State’s teacher of year helps language learners, instructors at head of bay



By McKibben Jackinsky
Staff writer

When Connie Miller, manager of the Kenai Peninsula Borough School District’s bilingual program, visited Arlene Sandburg’s classroom at Mountain View Elementary School in Anchorage, Miller was struck with a vision of bringing “the best to the best.”



  Photo by McKibben Jackinsky, Hom
(From left) Ray Hillman, pricipal at Voznesenka and Razdolna schools, Connie Miller, with the Kenai Peninsula Borough School District's bi-lingual program, and Alaska Teacher of the Year Arlene Sandburg of Anchorage review materials for teaching ELL, English language learners.  
Last week, Miller did just that by bringing Sandburg, Alaska’s 2006 Teacher of the Year, to schools in Voznesenka, Kachemak Selo and Razdolna.

“What I have seen here in these three schools is the best kept secret in Homer. That’s a credit to the principals who put the staff together and to their leadership,” said Sandburg, who teaches ELL — English language learners — at the Mountain View school. The majority of her students have been in the country for less than two years.

Youngsters in the three Russian Old Believer communities at the head of Kachemak Bay enter kindergarten speaking only Russian, but by third grade are expected to take benchmark tests in English, said Ray Hillman, principal at Voznesenka and Razdolna schools.

Sandburg’s visit to the three schools was to observe ELL students and the teachers that work with them.

“All I’m here to do is enhance what you’re already doing,” Sandburg told them.

To help students successfully navigate the Russian-English gap, teachers described for Sandburg their use of picture collages, visualization, memorization, acting out of words, context, synonyms, antonyms and a host of other tools.

“You’re already doing wonderful things,” Sandburg said.

Her presentation highlighted the importance of explicitly teaching vocabulary. Two words a day.
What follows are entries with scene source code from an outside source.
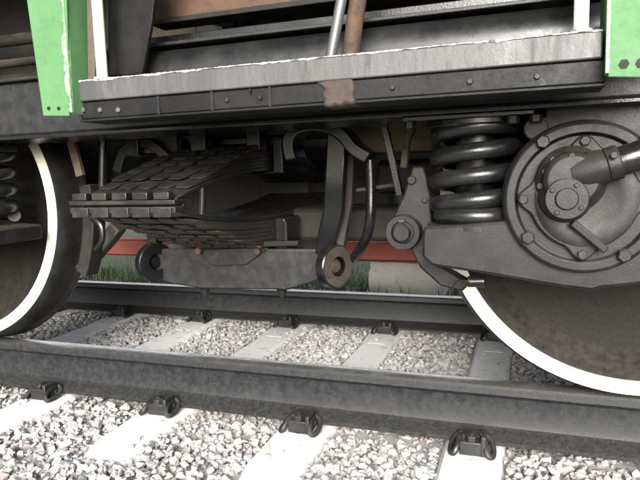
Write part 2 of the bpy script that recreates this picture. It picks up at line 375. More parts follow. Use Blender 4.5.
# grass tufts
def grass():
    V, F = [], []
    for k in range(9000):
        if random.random() < .72: x, y = random.uniform(-4, 2.2), random.uniform(1.55, 3.2)
        else: x, y = random.uniform(-6, 3), random.uniform(2.5, 7)
        z = -.235-.12*max(0, y-1.95); z = max(z, -.43)
        h = random.uniform(.05, .17)*(1 if y > 1.75 else .45); a = random.uniform(0, 2*PI); wd = random.uniform(.002, .005); le = random.uniform(.1, .8)*h
        dx, dy = math.cos(a), math.sin(a); b = len(V)
        V += [(x-dy*wd, y+dx*wd, z), (x+dy*wd, y-dx*wd, z), (x+dx*le*.4+dy*wd*.8, y+dy*le*.4-dx*wd*.8, z+h*.6), (x+dx*le*.4-dy*wd*.8, y+dy*le*.4+dx*wd*.8, z+h*.6), (x+dx*le, y+dy*le, z+h)]
        F += [(b, b+1, b+2, b+3), (b+3, b+2, b+4)]
    me = bpy.data.meshes.new('grass'); me.from_pydata(V, [], F); return me
M_grass = mat('grass_blades', (.055, .11, .03), .6, second=(.11, .13, .045), amount=.5, scale=12, bump=0, rust=(.19, .13, .06), rust_amt=.25)
me = grass(); me.materials.append(M_grass); tag(obj('grass', me), 'rough green grass and weeds growing beyond the far rail', 'grass', kind='stuff')

# ------------------------------------------------------------------ locomotive
LB = (-.32, G/2, 0)
loco = bpy.data.objects.new('locomotive', None); col.objects.link(loco); loco.location = LB; loco['base'] = LB
tag(loco, 'black locomotive bogie and running gear with green step sides and white-rimmed wheels', 'locomotive')

# bolts of shared meshes, facing -Y
def bolt_mesh(r, h, nm='bolt'):
    bm = B(); lathe(bm, [(0, -h), (r*.8, -h), (r, -h*.82), (r, 0), (0, 0)], 6)
    return bm
BM = {}
def bolt(parent, p, r, mt=None, h=None, axis='y', name='bolt'):
    mt = mt or M_grey; key = (round(r, 4), mt.name)
    if key not in BM: BM[key] = mesh_of('bolt', bolt_mesh(r, h or r*.75), mt, .3)
    rot = {'y': (0, random.uniform(0, 1), 0), 'z': (-PI/2, 0, 0), 'zd': (PI/2, 0, 0), 'x': (0, 0, PI/2)}[axis]
    o = obj(name, BM[key], parent, p, rot); return o

# -- bogie side frame
bm = B(); box(bm, -2.7, 2.1, -.325, -.115, .782, .945)
frame = part('bogie_frame', bm, M_frame, loco, bevel=.008)
def sub(name, bm, mt, parent, bevel=0, ang=.6, label=None, seg=2): return part(name, bm, mt, parent, bevel, ang, label, seg)
bm = B(); box(bm, -2.7, 2.1, -.345, -.10, .9455, .957); sub('top_flange', bm, M_frame, frame, .003)
bm = B(); box(bm, -2.7, 2.1, -.345, -.10, .7695, .7815); sub('bottom_flange', bm, M_oil, frame, .003)
# pedestal plate behind the right axle box
bm = B(); pxprism(bm, [(548, 104), (700, 88), (760, 150), (760, 240), (600, 260), (540, 240), (532, 150), (529, 118), (545, 116)], -.285, .04)
sub('pedestal_plate', bm, M_grey, frame, .004)
c = at(536, 129, -.30); bm = B(); lathe(bm, [(0, -.022), (.024, -.022), (.027, -.018), (.027, .02), (0, .02)], 28, T(c.x, c.y, c.z)); sub('pedestal_plug', bm, M_umber, frame)

# -- wheels
def wheel_meshes():
    R = .513
    bm = B(); lathe(bm, [(.4745, -.067), (.477, -.030), (.478, .072), (.540, .078), (.547, .068), (.549, .058), (.545, .047), (.538, .038), (.535, .025), (.5335, .0), (.528, -.035), (.519, -.062), (R+.001, -.0695), (R-.003, -.0705), (.4745, -.067)], 128)
    tyre = mesh_of('tyre', bm, M_tread, .5)
    bm = B(); lathe(bm, [(.474, -.060), (.4735, -.0725), (R-.001, -.0725), (R+.0015, -.0665)], 128, closed=True)
    rim = mesh_of('white_rim', bm, M_rim, .5)
    bm = B(); lathe(bm, [(0, -.10), (.10, -.10), (.118, -.092), (.125, -.05), (.17, -.005), (.30, .015), (.41, -.004), (.440, -.030), (.462, -.060), (.4725, -.067), (.476, .065), (.44, .06), (.39, .05), (.2, .06), (.13, .09), (0, .09)], 96)
    web = mesh_of('wheel_web', bm, M_web, .5)
    return tyre, rim, web
WT, WRM, WW = wheel_meshes()
XR, XL, ZC = .884, -1.5285, .5340
def wheel(x, y, flip, lab):
    o = obj('wheel', WT, loco, (x, y, ZC), (0, random.uniform(0, 6), PI if flip else 0)); o['label'] = lab
    obj('white_rim', WRM, o)['label'] = 'white painted edge of the wheel'; obj('wheel_web', WW, o)
wheel(XR, 0, False, 'wheel with white painted rim at the right')
wheel(XL, 0, False, 'wheel with white painted rim at the left')
wheel(XR, G, True, 'far wheel on the far rail')
bm = B(); lathe(bm, [(0, .08), (.085, .08), (.085, G-.08), (0, G-.08)], 32, T(XR, 0, ZC)); part('axle', bm, M_dark, loco)

# -- right axle box
AC = at(583, 198, -.36); AX, AZ = AC.x, AC.z
RA = .172
def arc(cx, cz, r, a0, a1, k): return [(cx+r*math.cos(a0+(a1-a0)*i/k), cz+r*math.sin(a0+(a1-a0)*i/k)) for i in range(k+1)]
def pz(px, py, Y): p = at(px, py, Y); return (p.x, p.z)
Yf = -.345
lowL = [pz(424, 227, Yf), pz(422, 234, Yf), pz(422, 257, Yf), pz(432, 266, Yf), pz(497, 276, Yf), pz(560, 287, Yf), pz(592, 291, Yf)]
mir = [(2*AX-x, z) for x, z in lowL[::-1]]
pts = lowL + mir[1:] + arc(AX, AZ, RA, math.radians(-18), math.radians(198), 40)
bm = B(); prism(bm, pts, Yf, -.13)
abox = part('axle_box', bm, M_grey, loco, bevel=.007, label='dark cast axle box with wings carrying the coil spring')
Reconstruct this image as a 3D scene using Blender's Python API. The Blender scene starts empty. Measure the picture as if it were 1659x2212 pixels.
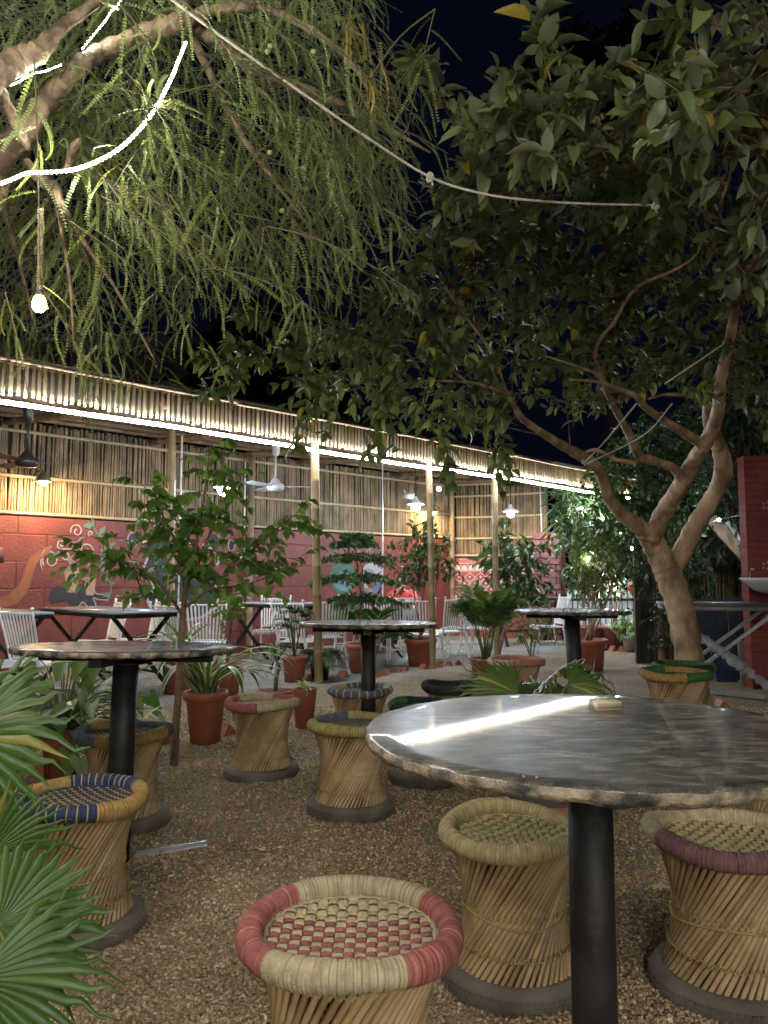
import bpy, math, random
import numpy as np
from mathutils import Vector
random.seed(7); RNG = np.random.default_rng(11)
scene = bpy.context.scene
C = scene.collection

# ------------------------------------------------------------ camera, world, exposure
HC, PITCH, FPX = 1.2, math.radians(4.95), 1662.0          # eye height, upward pitch, focal length in px of a 1659 x 2212 frame
cam_d = bpy.data.cameras.new("camera"); cam = bpy.data.objects.new("camera", cam_d); C.objects.link(cam)
cam_d.sensor_fit = 'VERTICAL'; cam_d.sensor_height = 36.0; cam_d.lens = 36.0 * FPX / 2212.0
cam_d.clip_start = 0.05; cam_d.clip_end = 400
cam.location = (0, 0, HC); cam.rotation_euler = (math.radians(90) + PITCH, 0, 0)
scene.camera = cam
world = bpy.data.worlds.new("World"); scene.world = world; world.use_nodes = True
bg = world.node_tree.nodes['Background']
bg.inputs['Color'].default_value = (0.0021, 0.0034, 0.0092, 1); bg.inputs['Strength'].default_value = 0.06   # night sky
scene.view_settings.view_transform = 'Standard'; scene.view_settings.look = 'None'
scene.view_settings.exposure = 3.45; scene.view_settings.gamma = 1.0
cy = scene.cycles
cy.use_denoising = True; cy.max_bounces = 6; cy.diffuse_bounces = 3; cy.glossy_bounces = 3
cy.transmission_bounces = 4; cy.transparent_max_bounces = 4
cy.caustics_reflective = False; cy.caustics_refractive = False; cy.sample_clamp_indirect = 3.0
# lamp strengths (radiance of the glowing surfaces)
EAVE_L, TREE_L = 11.0, 46.0

# ------------------------------------------------------------ places
def ray(px, py):
    cx, cyy = (px - 829.5) / FPX, (1106.0 - py) / FPX
    return np.array([cx, math.cos(PITCH) - cyy * math.sin(PITCH), math.sin(PITCH) + cyy * math.cos(PITCH)])
EYE = np.array([0, 0, HC])
def P(px, py, Y):                       # point at distance Y in front of the eye
    d = ray(px, py); return EYE + d * (Y / d[1])
def G(px, py, h=0.0):                   # point on the horizontal plane of height h
    d = ray(px, py); return EYE + d * ((h - HC) / d[2])
U = np.array([math.sqrt(.5), math.sqrt(.5), 0]); N_ = np.array([-math.sqrt(.5), math.sqrt(.5), 0])
PO = np.array([-3.24, 6.5, 0])
def W(s, t, z): return PO + U * s + N_ * t + np.array([0, 0, z])     # pavilion frame: along the eave, into the pavilion, up
def on_plane(px, py, p0, n):
    d = ray(px, py); k = np.dot(p0 - EYE, n) / np.dot(d, n); return EYE + d * k
def gh(x, y):                           # gentle unevenness of the gravel
    return .012 * np.sin(1.7 * x + .6) * np.sin(1.3 * y + .4) + .007 * np.sin(4.1 * x + 2 * y) + .005 * np.sin(5.3 * y - 2.6 * x) + .006 * np.sin(9.1 * x + 1.3) * np.sin(7.7 * y + 2.1 * np.sin(2.3 * x)) + .003 * np.sin(17 * x + 3 * y) * np.sin(15 * y)

# ------------------------------------------------------------ meshes
def nrm(v): v = np.asarray(v, float); return v / (np.linalg.norm(v, axis=-1, keepdims=True) + 1e-12)
class MB:
    def __init__(s): s.V = []; s.F = []; s.n = 0
    def add(s, VF, m=0, smooth=True):
        V, F = VF; V = np.asarray(V, float).reshape(-1, 3)
        for f in (F if isinstance(F, list) else [F]):
            f = np.asarray(f, np.int64)
            if f.size:
                mi = np.full(len(f), m) if np.isscalar(m) else np.asarray(m)
                s.F.append((f + s.n, mi, smooth))
        s.V.append(V); s.n += len(V); return s
    def mesh(s, name, mats, origin=None):
        V = np.concatenate(s.V)
        if origin is not None: V = V - np.asarray(origin, float)
        me = bpy.data.meshes.new(name)
        me.vertices.add(len(V)); me.vertices.foreach_set('co', V.astype(np.float32).ravel())
        loops = np.concatenate([f.ravel() for f, _, _ in s.F])
        tot = np.concatenate([np.full(len(f), f.shape[1]) for f, _, _ in s.F])
        start = np.concatenate([[0], np.cumsum(tot)[:-1]])
        me.loops.add(len(loops)); me.loops.foreach_set('vertex_index', loops.astype(np.int32))
        me.polygons.add(len(tot)); me.polygons.foreach_set('loop_start', start.astype(np.int32))
        me.polygons.foreach_set('material_index', np.concatenate([m for _, m, _ in s.F]).astype(np.int32))
        me.polygons.foreach_set('use_smooth', np.concatenate([np.full(len(f), sm) for f, _, sm in s.F]))
        me.update(calc_edges=True)
        for m in (mats if isinstance(mats, (list, tuple)) else [mats]): me.materials.append(m)
        return me
    def build(s, name, mats, parent=None, local=False, origin=None):
        """ONE mesh object; vertices are world points unless local (then they are in the parent's frame)"""
        if parent is not None and not local:
            origin = np.zeros(3); q = parent
            while q is not None: origin = origin + np.array(q.location); q = q.parent
        me = s.mesh(name, mats, origin)
        o = bpy.data.objects.new(name, me); C.objects.link(o)
        if parent is not None: o.parent = parent
        elif origin is not None: o.location = origin
        return o
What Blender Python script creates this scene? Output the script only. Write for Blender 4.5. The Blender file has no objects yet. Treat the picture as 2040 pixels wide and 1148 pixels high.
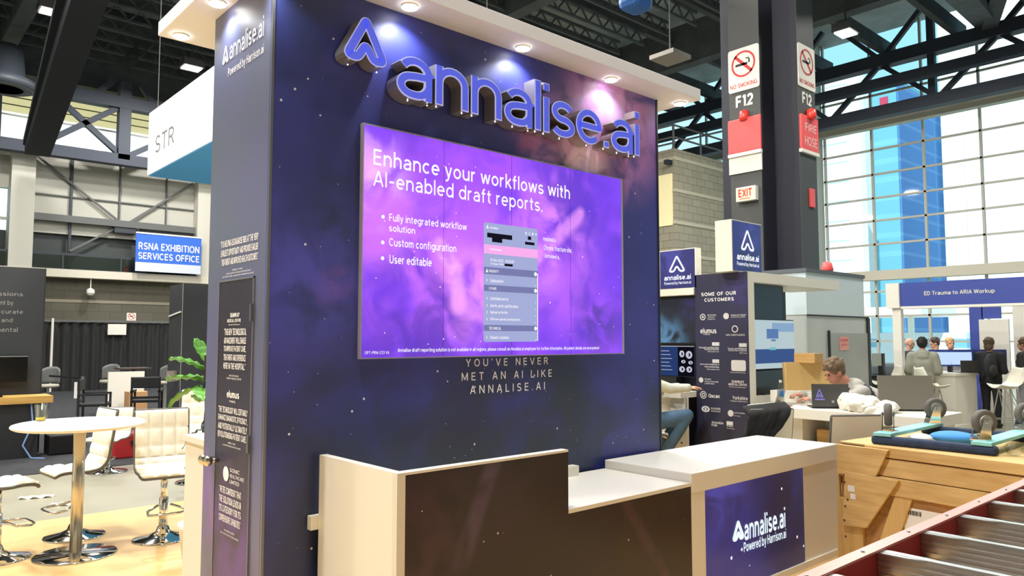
import bpy, bmesh, math, random
from mathutils import Vector, Matrix, Euler, noise
R = random.Random(11)
sc = bpy.context.scene
COL = sc.collection
# ------------------------------------------------------------ camera, world, light, exposure
cd = bpy.data.cameras.new('camera'); cam = bpy.data.objects.new('camera', cd); COL.objects.link(cam)
cd.sensor_width = 36; cd.lens = 36*1490/2040; cd.clip_start = .05; cd.clip_end = 1000
_P, _T = math.radians(3.87), math.radians(48.3)
fwd = Vector((math.cos(_T)*math.cos(_P), math.sin(_T)*math.cos(_P), math.sin(_P)))
cam.location = (0, 0, 1.75); cam.rotation_euler = fwd.to_track_quat('-Z', 'Y').to_euler()
sc.camera = cam
sc.view_settings.view_transform = 'Standard'; sc.view_settings.look = 'None'
sc.view_settings.gamma = 1; sc.view_settings.exposure = 0.0; sc.view_settings.use_curve_mapping = False
sc.cycles.use_denoising = True; sc.cycles.max_bounces = 8; sc.cycles.sample_clamp_indirect = 4
wd = bpy.data.worlds.new('sky'); sc.world = wd; wd.use_nodes = True
nt = wd.node_tree; nt.nodes.clear()
wo = nt.nodes.new('ShaderNodeOutputWorld'); wb = nt.nodes.new('ShaderNodeBackground')
tc = nt.nodes.new('ShaderNodeTexCoord'); sp = nt.nodes.new('ShaderNodeSeparateXYZ'); rp = nt.nodes.new('ShaderNodeValToRGB')
nt.links.new(tc.outputs['Generated'], sp.inputs[0]); nt.links.new(sp.outputs['Y'], rp.inputs[0])
rp.color_ramp.elements[0].position = .45; rp.color_ramp.elements[0].color = (.42, .86, 1.05, 1)
rp.color_ramp.elements[1].position = .85; rp.color_ramp.elements[1].color = (1.25, 1.28, 1.3, 1)
nt.links.new(rp.outputs[0], wb.inputs[0]); wb.inputs[1].default_value = 1.15; nt.links.new(wb.outputs[0], wo.inputs[0])

sl = bpy.data.lights.new('sun', 'SUN'); sl.energy = 4.5; sl.color = (1, .97, .9); sl.angle = .01
so = bpy.data.objects.new('sun', sl); COL.objects.link(so); so.rotation_euler = Vector((.72, .25, -.62)).to_track_quat('-Z', 'Y').to_euler()
def area_lamp(loc, size, power, color=(1, .97, .91), rot=(0, 0, 0), parent=None):
    l = bpy.data.lights.new('lamp_light', 'AREA'); l.size = size; l.energy = power; l.color = color; l.shape = 'DISK'
    o = bpy.data.objects.new('lamp_light', l); COL.objects.link(o); o.location = loc; o.rotation_euler = rot
    if parent: o.parent = parent; o.location = Vector(loc)-parent.location
    return o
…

Ten words a week.

“That’s the piece that’s the key — vocabulary knowledge. This is where we really need to focus,” Sandburg said, adding that the link between vocabulary knowledge and reading comprehension is “why I believe comprehension scores are low.”

Illustrating her point and the importance of building vocabulary by explicitly teaching one word at a time, Sandburg wore a necklace with the word “explicitly” printed on an attached card. In addition to using a word-of-the-day necklace, other teaching strategies suggested by Sandburg included completing sentences, illustrating words, writing the word and several games found on the Web at www.theschoolbell.com.

Dividing words into three tiers based on words’ familiarity and use was another approach Sandburg addressed. Using a paragraph on marine mammals, she asked teachers to circle 10 words that would have to be learned by fourth-grade students in order to understand the text.

“If I took a word out of a sentence, could the student understand the meaning of the sentence?” she said. “When teaching ELL kids, it’s not the quantity (of words) that works. It’s the quality. We need to go deep into the meaning.”

Teachers’ heads nodded as they considered application of Sandburg’s suggestions. Some of the ideas, they said, would require modification.

“Every school, every situation is different,” Sandburg said.

Within KPBSD, there are 29 bilingual, or ELL, schools with students representing15 different languages, according to Miller.

“These teachers face incredible odds,” Sandburg said. Referring specifically to staff and faculty at Voznesenka, Razdolna and Kachemak Selo, she added, “There are teachers here teaching six grades and teaching exceedingly well. None of these teachers and tutors put self-needs first. It’s about putting the kids first. They have leadership, professional development, research-based programs, data, cohesiveness, collaboration, passion, flexibility — that’s what makes these successful schools.”

The students’ mastery of English has long-reaching effects, Hillman said.

“It lets them be more competitive in the outside world,” he said. “Their self-confidence really jumps.”

Sandburg agreed.

“These students are college material,” she said.